=== TASK STATEMENT ===
Every line below should be copied exactly; drop the pictures.

=== MATERIAL ===

** Start **

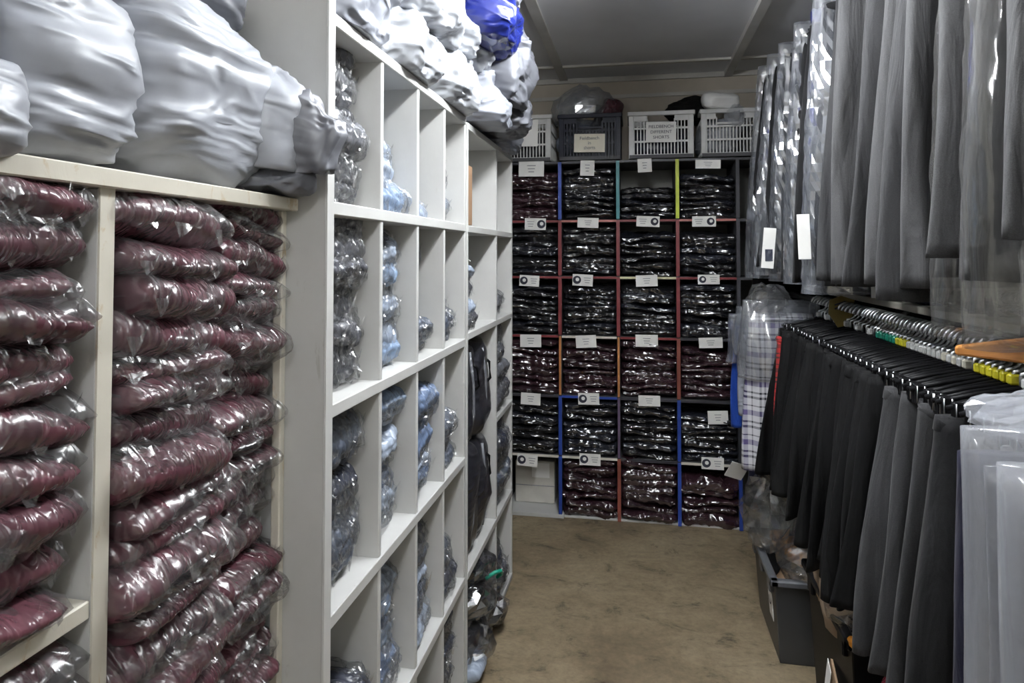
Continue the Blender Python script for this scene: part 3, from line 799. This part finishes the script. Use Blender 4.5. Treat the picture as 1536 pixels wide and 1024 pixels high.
KJ = [packet('bagged_jumper', .30, .305, .036, s + 400, 30, 44, warp=.010, crinkle=.009, cf=(14, 22, 34), lump=.3, pb=14, folds=2) for s in range(1, 9)]
rown = ['bottom row', 'fifth row', 'fourth row', 'third row', 'second row', 'top row']
coln = ['first', 'second', 'third', 'fourth']
fill = {5: [(.275, 'm'), (.285, 'k'), (.17, 'k'), (.235, 'k')], 4: [(.27, 'k'), (.275, 'k'), (.23, 'k'), (.23, 'k')], 3: [(.275, 'k'), (.27, 'k'), (.275, 'k'), (.285, 'k')],
        2: [(.30, 'm'), (.285, 'm'), (.30, 'm'), (.27, 'm')], 1: [(.29, 'k'), (.30, 'k'), (.305, 'k'), (.245, 'k')], 0: [(0, 'm'), (.315, 'm'), (.325, 'm'), (.235, 'm')]}
for r, row in fill.items():
    for c, (h, k) in enumerate(row):
        if not h: continue
        n = round(h / (.036 if r else .045)); xc = (XS[c] + XS[c + 1]) / 2
        z = ZR[r] + (.002 if r else .013)
        for i in range(n):
            p = h / n
            ms = BLACK if k == 'k' else DMAROON
            mi = rnd.randrange(len(ms))
            if r == 1 and c == 1 and i < 3: mi = 2
            o = link('bagged_jumper', KJ[rnd.randrange(8)], ms[mi], None, (xc + rnd.uniform(-.006, .006), BY + (.155 if r else .145) + rnd.uniform(-.008, .006), z),
                     (rnd.uniform(-.02, .02), rnd.uniform(-.025, .025), -PI / 2 + rnd.uniform(-.04, .04)),
                     (rnd.uniform(.95, 1.02), rnd.uniform(.97, 1.03), p / .036 * 1.25))
            prop(o, '%s bagged jumper, %s, %s column of the back wall, %s' % ('black' if k == 'k' else 'dark maroon', up(i), coln[c], rown[r]), 'bagged clothing',
                 'packets in the %s column, %s, back wall' % (coln[c], rown[r]))
            z += p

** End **

=== ANSWER TO THE EXERCISE ===
Continue the Blender Python script for this scene: part 3, from line 799. This part finishes the script. Use Blender 4.5. Treat the picture as 1536 pixels wide and 1024 pixels high.
KJ = [packet('bagged_jumper', .30, .305, .036, s + 400, 30, 44, warp=.010, crinkle=.009, cf=(14, 22, 34), lump=.3, pb=14, folds=2) for s in range(1, 9)]
rown = ['bottom row', 'fifth row', 'fourth row', 'third row', 'second row', 'top row']
coln = ['first', 'second', 'third', 'fourth']
fill = {5: [(.275, 'm'), (.285, 'k'), (.17, 'k'), (.235, 'k')], 4: [(.27, 'k'), (.275, 'k'), (.23, 'k'), (.23, 'k')], 3: [(.275, 'k'), (.27, 'k'), (.275, 'k'), (.285, 'k')],
        2: [(.30, 'm'), (.285, 'm'), (.30, 'm'), (.27, 'm')], 1: [(.29, 'k'), (.30, 'k'), (.305, 'k'), (.245, 'k')], 0: [(0, 'm'), (.315, 'm'), (.325, 'm'), (.235, 'm')]}
for r, row in fill.items():
    for c, (h, k) in enumerate(row):
        if not h: continue
        n = round(h / (.036 if r else .045)); xc = (XS[c] + XS[c + 1]) / 2
        z = ZR[r] + (.002 if r else .013)
        for i in range(n):
            p = h / n
            ms = BLACK if k == 'k' else DMAROON
            mi = rnd.randrange(len(ms))
            if r == 1 and c == 1 and i < 3: mi = 2
            o = link('bagged_jumper', KJ[rnd.randrange(8)], ms[mi], None, (xc + rnd.uniform(-.006, .006), BY + (.155 if r else .145) + rnd.uniform(-.008, .006), z),
                     (rnd.uniform(-.02, .02), rnd.uniform(-.025, .025), -PI / 2 + rnd.uniform(-.04, .04)),
                     (rnd.uniform(.95, 1.02), rnd.uniform(.97, 1.03), p / .036 * 1.25))
            prop(o, '%s bagged jumper, %s, %s column of the back wall, %s' % ('black' if k == 'k' else 'dark maroon', up(i), coln[c], rown[r]), 'bagged clothing',
                 'packets in the %s column, %s, back wall' % (coln[c], rown[r]))
            z += p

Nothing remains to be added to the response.